- **STATED EXERCISE**: Go through the lines below. Copy those with "Python".

- **INFORMATION PROVIDED**:
— start —
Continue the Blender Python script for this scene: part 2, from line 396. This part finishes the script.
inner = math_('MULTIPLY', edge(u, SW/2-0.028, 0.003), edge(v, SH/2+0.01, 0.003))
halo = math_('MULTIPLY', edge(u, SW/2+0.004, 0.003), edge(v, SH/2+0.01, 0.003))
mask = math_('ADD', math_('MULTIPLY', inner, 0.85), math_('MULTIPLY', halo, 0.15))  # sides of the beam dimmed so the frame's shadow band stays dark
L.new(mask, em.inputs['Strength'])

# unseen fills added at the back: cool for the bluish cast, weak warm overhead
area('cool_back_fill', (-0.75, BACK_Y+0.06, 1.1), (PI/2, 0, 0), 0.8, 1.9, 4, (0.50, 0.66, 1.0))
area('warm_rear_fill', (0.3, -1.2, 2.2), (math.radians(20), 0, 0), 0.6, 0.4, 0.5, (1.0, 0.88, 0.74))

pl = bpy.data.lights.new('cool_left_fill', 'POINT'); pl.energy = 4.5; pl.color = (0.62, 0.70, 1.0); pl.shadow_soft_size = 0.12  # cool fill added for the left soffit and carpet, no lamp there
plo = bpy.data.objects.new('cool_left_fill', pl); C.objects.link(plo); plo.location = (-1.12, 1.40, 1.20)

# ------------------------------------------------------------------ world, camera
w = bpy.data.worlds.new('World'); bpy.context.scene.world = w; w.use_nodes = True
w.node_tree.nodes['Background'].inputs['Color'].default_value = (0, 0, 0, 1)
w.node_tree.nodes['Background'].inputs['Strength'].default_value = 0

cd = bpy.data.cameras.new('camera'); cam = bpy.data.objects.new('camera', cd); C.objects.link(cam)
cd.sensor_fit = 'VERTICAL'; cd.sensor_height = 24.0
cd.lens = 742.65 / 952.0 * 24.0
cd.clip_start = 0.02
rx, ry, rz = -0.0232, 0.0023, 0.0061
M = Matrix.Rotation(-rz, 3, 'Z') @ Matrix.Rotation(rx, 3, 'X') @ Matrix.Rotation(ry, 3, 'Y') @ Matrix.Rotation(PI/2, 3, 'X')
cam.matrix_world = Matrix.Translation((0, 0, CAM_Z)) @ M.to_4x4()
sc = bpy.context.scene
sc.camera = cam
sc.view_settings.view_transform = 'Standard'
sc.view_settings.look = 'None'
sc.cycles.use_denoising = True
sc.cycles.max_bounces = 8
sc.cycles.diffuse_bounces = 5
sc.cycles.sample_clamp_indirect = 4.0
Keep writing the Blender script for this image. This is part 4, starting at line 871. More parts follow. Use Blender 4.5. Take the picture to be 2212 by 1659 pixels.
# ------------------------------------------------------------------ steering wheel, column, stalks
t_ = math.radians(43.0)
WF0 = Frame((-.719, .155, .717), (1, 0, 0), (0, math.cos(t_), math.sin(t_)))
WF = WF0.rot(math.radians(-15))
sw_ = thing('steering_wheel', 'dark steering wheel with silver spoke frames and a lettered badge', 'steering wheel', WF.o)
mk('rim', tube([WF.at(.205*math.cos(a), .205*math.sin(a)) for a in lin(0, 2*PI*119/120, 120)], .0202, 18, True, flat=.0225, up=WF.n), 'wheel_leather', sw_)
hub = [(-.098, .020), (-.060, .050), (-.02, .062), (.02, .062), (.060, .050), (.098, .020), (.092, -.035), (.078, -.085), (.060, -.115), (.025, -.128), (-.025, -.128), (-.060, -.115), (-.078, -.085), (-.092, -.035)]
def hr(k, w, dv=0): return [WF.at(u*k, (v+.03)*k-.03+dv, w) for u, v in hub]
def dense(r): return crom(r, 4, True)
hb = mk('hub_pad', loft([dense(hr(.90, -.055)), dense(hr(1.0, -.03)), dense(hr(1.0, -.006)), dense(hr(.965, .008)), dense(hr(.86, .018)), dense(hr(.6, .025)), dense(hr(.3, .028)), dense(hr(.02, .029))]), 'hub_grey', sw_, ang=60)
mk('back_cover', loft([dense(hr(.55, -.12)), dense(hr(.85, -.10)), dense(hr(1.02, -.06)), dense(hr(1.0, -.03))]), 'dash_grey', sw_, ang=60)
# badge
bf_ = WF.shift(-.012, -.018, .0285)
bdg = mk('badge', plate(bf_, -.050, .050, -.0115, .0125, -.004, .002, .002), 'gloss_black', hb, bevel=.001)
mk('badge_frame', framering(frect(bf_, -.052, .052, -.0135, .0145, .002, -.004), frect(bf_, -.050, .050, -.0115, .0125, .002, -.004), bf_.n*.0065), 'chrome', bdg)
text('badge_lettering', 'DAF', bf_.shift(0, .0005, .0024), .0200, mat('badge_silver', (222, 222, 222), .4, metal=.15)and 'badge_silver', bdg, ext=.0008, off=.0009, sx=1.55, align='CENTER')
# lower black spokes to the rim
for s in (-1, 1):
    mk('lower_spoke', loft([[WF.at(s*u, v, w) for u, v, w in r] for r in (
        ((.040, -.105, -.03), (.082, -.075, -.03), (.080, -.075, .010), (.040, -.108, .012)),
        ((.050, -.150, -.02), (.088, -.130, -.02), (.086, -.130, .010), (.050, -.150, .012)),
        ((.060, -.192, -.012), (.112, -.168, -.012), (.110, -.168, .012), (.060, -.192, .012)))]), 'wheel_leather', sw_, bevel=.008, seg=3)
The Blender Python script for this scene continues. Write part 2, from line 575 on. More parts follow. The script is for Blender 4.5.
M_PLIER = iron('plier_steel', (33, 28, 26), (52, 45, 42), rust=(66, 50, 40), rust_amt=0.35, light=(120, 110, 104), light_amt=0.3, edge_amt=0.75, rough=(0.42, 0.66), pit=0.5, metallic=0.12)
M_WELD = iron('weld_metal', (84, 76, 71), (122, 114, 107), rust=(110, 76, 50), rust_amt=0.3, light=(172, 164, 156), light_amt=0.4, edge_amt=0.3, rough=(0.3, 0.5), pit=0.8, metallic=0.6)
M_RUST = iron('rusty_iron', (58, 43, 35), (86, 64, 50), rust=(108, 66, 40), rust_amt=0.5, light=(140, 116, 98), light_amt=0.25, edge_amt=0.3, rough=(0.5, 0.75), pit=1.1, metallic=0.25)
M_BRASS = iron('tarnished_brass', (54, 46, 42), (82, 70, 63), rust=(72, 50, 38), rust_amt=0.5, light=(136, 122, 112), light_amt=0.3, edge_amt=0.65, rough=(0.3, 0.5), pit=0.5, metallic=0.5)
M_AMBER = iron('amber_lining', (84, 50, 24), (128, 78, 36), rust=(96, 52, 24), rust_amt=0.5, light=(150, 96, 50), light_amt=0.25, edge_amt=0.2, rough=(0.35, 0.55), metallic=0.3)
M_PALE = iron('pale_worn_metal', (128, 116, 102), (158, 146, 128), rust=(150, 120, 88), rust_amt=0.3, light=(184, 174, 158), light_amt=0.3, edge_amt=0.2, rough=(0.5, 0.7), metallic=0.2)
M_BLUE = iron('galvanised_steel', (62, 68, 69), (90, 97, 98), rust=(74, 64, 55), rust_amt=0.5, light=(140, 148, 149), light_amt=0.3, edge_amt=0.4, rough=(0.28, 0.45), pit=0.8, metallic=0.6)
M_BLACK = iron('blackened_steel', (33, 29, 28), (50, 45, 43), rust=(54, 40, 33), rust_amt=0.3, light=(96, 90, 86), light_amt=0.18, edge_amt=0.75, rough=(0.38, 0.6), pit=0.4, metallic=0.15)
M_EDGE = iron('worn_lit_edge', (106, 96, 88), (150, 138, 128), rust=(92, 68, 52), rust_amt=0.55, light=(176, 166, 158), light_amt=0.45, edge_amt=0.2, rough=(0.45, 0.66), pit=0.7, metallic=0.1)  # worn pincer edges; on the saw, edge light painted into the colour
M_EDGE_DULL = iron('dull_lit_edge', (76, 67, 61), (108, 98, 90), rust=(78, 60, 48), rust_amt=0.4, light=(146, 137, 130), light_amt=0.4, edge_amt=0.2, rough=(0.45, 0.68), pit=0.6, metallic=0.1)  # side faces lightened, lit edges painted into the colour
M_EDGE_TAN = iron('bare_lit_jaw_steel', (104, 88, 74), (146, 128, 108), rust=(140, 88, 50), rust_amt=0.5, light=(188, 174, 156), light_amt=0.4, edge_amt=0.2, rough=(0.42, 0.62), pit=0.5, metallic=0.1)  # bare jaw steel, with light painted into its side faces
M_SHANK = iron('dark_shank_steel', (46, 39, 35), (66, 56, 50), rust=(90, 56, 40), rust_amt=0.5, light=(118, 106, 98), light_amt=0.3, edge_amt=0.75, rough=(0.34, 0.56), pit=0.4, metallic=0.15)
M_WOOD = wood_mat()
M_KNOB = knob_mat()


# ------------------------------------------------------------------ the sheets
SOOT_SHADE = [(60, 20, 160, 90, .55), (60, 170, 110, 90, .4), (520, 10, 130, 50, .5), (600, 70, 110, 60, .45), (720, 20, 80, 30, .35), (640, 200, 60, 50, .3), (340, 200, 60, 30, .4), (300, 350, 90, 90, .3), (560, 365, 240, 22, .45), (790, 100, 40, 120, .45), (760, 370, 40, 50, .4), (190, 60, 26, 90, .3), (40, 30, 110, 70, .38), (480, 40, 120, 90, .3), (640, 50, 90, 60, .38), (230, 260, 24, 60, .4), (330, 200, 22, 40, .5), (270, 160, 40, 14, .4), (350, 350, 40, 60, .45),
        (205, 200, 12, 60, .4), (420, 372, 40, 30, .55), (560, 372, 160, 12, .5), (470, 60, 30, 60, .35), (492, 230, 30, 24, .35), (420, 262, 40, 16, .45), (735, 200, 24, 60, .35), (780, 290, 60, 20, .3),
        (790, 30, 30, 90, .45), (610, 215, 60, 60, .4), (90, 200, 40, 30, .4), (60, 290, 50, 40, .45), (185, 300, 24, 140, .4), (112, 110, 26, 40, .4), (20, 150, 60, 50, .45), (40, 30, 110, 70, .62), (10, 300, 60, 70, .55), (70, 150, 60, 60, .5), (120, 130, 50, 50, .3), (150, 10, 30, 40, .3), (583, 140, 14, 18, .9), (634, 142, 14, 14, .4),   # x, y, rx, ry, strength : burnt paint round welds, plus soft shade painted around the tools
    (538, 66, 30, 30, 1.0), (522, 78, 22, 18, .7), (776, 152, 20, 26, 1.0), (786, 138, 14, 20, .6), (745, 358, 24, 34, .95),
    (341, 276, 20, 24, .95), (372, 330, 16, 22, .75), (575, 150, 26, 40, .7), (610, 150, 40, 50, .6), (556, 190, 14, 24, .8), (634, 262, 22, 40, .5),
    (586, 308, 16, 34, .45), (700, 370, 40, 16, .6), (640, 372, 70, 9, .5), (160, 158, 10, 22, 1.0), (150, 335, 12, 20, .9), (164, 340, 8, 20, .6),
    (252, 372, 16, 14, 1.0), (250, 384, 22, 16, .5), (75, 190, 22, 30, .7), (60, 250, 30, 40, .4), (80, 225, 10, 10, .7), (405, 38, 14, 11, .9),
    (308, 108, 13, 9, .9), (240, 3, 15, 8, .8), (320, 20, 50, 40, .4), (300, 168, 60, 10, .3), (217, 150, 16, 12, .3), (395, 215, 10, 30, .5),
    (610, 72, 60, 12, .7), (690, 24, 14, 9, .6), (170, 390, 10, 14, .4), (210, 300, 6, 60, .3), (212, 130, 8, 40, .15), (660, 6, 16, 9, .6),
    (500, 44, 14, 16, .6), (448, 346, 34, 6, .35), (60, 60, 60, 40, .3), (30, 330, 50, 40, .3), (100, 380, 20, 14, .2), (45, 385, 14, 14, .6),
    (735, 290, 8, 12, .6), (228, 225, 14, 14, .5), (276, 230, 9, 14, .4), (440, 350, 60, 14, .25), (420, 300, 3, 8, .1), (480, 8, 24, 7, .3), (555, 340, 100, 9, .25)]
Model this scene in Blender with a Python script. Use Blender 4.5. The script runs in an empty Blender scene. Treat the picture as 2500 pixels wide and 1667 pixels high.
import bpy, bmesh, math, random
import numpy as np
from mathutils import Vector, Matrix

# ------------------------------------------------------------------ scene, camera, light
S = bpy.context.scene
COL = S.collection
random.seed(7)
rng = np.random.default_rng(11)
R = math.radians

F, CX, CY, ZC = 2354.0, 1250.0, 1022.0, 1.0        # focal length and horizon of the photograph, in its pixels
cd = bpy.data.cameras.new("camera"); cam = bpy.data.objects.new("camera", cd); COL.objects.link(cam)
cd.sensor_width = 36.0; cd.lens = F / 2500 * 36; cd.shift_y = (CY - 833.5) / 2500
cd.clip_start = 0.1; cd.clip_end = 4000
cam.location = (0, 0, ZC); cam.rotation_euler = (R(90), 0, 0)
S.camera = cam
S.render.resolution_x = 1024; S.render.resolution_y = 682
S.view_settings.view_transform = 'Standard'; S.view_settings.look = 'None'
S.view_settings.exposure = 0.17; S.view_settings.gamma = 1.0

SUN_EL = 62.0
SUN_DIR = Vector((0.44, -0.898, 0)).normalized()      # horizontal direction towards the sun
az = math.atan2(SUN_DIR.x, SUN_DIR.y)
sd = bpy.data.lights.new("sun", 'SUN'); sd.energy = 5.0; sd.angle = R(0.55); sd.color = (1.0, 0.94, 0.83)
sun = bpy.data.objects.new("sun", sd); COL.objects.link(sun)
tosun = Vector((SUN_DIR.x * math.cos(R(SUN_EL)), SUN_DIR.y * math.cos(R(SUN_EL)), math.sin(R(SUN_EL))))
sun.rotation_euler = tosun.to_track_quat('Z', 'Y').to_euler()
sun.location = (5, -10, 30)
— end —
- **EXERCISE RESPONSE**:
Continue the Blender Python script for this scene: part 2, from line 396. This part finishes the script.
The Blender Python script for this scene continues. Write part 2, from line 575 on. More parts follow. The script is for Blender 4.5.
Model this scene in Blender with a Python script. Use Blender 4.5. The script runs in an empty Blender scene. Treat the picture as 2500 pixels wide and 1667 pixels high.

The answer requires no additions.